#### SOURCE DATA:
# # #
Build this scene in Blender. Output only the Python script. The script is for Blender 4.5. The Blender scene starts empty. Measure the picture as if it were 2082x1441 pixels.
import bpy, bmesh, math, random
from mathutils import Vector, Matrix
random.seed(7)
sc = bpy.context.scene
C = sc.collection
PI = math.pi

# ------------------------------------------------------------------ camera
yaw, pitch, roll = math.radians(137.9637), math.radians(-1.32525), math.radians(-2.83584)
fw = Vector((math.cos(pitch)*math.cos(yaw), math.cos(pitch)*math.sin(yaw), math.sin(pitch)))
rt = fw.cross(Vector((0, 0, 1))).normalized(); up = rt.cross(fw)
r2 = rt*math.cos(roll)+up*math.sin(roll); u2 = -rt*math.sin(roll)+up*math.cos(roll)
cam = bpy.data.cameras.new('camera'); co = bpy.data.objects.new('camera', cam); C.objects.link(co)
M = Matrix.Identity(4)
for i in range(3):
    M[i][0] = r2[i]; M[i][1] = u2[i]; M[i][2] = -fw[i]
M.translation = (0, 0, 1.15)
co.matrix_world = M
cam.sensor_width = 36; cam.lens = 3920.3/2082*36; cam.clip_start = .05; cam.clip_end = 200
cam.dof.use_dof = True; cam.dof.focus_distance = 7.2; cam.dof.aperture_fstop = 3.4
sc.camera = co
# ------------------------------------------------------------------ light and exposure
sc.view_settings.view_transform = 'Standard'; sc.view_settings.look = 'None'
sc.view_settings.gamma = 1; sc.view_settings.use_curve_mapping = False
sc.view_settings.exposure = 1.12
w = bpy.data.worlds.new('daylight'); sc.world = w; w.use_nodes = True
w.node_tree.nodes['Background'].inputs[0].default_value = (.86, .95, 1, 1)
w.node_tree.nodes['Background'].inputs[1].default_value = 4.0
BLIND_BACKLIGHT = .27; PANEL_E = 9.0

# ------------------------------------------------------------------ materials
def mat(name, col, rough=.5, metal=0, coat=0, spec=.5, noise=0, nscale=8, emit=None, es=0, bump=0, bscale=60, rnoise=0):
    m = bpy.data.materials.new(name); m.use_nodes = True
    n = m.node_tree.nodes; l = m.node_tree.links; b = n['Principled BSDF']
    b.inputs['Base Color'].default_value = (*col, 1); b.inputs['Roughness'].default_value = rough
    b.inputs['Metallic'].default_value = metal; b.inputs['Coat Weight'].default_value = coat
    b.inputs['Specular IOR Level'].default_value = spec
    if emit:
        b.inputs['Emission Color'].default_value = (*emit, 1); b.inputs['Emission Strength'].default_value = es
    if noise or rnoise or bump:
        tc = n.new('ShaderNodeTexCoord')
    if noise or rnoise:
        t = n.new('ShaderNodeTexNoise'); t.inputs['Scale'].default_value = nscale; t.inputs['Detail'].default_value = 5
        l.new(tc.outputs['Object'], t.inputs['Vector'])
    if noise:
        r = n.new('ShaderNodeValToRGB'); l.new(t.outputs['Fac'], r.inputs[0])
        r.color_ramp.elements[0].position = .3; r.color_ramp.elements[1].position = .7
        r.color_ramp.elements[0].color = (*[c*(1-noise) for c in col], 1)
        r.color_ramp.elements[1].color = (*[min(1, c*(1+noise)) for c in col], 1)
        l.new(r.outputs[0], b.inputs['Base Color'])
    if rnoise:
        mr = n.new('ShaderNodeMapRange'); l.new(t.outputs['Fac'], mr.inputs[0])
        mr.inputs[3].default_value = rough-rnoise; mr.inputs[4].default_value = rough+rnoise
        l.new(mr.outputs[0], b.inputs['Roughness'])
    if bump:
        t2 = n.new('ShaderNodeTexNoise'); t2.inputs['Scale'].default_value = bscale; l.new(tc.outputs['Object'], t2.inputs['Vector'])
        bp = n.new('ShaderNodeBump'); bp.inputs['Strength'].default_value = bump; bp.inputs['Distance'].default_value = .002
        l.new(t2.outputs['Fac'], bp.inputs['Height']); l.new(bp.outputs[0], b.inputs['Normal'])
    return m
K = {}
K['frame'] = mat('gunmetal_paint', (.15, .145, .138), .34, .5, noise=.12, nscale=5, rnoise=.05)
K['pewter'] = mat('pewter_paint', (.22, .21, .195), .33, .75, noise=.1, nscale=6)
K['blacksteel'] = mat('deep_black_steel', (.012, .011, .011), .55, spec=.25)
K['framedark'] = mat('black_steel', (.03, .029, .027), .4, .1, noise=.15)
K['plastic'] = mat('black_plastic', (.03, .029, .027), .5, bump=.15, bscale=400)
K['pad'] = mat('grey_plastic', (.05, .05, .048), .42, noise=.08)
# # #
#### WHAT IS NEEDED:
Starting at the first line of the data above, please restate word for word every line up to and including the one that holds "PI = math.pi", and add nothing else.

#### COMPLETED TASK:
Build this scene in Blender. Output only the Python script. The script is for Blender 4.5. The Blender scene starts empty. Measure the picture as if it were 2082x1441 pixels.
import bpy, bmesh, math, random
from mathutils import Vector, Matrix
random.seed(7)
sc = bpy.context.scene
C = sc.collection
PI = math.pi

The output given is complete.